* START Data provided *

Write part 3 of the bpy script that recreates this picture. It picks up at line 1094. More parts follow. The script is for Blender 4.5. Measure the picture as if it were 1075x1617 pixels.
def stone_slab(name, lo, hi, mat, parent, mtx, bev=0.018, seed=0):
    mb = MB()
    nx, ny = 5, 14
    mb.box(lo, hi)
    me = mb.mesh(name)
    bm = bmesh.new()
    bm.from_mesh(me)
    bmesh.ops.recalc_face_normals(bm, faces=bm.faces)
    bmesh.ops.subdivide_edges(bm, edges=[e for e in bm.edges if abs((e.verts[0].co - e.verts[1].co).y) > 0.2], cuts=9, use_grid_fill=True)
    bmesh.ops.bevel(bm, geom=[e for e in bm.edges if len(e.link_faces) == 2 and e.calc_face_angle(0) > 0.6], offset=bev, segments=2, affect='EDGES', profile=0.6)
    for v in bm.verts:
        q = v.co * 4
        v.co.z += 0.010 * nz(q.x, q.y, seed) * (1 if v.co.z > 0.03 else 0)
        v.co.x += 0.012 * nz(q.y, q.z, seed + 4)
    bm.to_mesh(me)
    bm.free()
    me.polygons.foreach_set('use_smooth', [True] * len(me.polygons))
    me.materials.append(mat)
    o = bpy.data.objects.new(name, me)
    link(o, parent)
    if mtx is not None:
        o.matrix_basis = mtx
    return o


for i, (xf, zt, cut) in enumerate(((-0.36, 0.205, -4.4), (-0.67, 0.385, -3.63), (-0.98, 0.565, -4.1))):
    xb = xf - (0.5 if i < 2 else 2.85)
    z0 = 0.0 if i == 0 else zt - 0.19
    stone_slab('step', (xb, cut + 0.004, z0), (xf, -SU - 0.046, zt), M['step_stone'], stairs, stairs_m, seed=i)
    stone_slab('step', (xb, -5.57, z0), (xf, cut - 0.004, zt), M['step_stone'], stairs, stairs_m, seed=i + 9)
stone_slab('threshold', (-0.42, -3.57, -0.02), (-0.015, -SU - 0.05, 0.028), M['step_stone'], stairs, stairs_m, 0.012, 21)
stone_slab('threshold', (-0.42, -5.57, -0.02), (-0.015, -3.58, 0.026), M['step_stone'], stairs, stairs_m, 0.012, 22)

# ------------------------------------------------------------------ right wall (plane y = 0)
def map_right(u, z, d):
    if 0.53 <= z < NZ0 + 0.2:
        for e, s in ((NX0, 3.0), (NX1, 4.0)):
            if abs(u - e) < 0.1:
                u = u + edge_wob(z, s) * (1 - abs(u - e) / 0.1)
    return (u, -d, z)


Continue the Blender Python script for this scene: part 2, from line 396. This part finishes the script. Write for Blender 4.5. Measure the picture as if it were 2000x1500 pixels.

* END Data provided *

Challenge –
Exactly as they are written, print the entries again.

Output below –
Write part 3 of the bpy script that recreates this picture. It picks up at line 1094. More parts follow. The script is for Blender 4.5. Measure the picture as if it were 1075x1617 pixels.
def stone_slab(name, lo, hi, mat, parent, mtx, bev=0.018, seed=0):
    mb = MB()
    nx, ny = 5, 14
    mb.box(lo, hi)
    me = mb.mesh(name)
    bm = bmesh.new()
    bm.from_mesh(me)
    bmesh.ops.recalc_face_normals(bm, faces=bm.faces)
    bmesh.ops.subdivide_edges(bm, edges=[e for e in bm.edges if abs((e.verts[0].co - e.verts[1].co).y) > 0.2], cuts=9, use_grid_fill=True)
    bmesh.ops.bevel(bm, geom=[e for e in bm.edges if len(e.link_faces) == 2 and e.calc_face_angle(0) > 0.6], offset=bev, segments=2, affect='EDGES', profile=0.6)
    for v in bm.verts:
        q = v.co * 4
        v.co.z += 0.010 * nz(q.x, q.y, seed) * (1 if v.co.z > 0.03 else 0)
        v.co.x += 0.012 * nz(q.y, q.z, seed + 4)
    bm.to_mesh(me)
    bm.free()
    me.polygons.foreach_set('use_smooth', [True] * len(me.polygons))
    me.materials.append(mat)
    o = bpy.data.objects.new(name, me)
    link(o, parent)
    if mtx is not None:
        o.matrix_basis = mtx
    return o


for i, (xf, zt, cut) in enumerate(((-0.36, 0.205, -4.4), (-0.67, 0.385, -3.63), (-0.98, 0.565, -4.1))):
    xb = xf - (0.5 if i < 2 else 2.85)
    z0 = 0.0 if i == 0 else zt - 0.19
    stone_slab('step', (xb, cut + 0.004, z0), (xf, -SU - 0.046, zt), M['step_stone'], stairs, stairs_m, seed=i)
    stone_slab('step', (xb, -5.57, z0), (xf, cut - 0.004, zt), M['step_stone'], stairs, stairs_m, seed=i + 9)
stone_slab('threshold', (-0.42, -3.57, -0.02), (-0.015, -SU - 0.05, 0.028), M['step_stone'], stairs, stairs_m, 0.012, 21)
stone_slab('threshold', (-0.42, -5.57, -0.02), (-0.015, -3.58, 0.026), M['step_stone'], stairs, stairs_m, 0.012, 22)

# ------------------------------------------------------------------ right wall (plane y = 0)
def map_right(u, z, d):
    if 0.53 <= z < NZ0 + 0.2:
        for e, s in ((NX0, 3.0), (NX1, 4.0)):
            if abs(u - e) < 0.1:
                u = u + edge_wob(z, s) * (1 - abs(u - e) / 0.1)
    return (u, -d, z)


Continue the Blender Python script for this scene: part 2, from line 396. This part finishes the script. Write for Blender 4.5. Measure the picture as if it were 2000x1500 pixels.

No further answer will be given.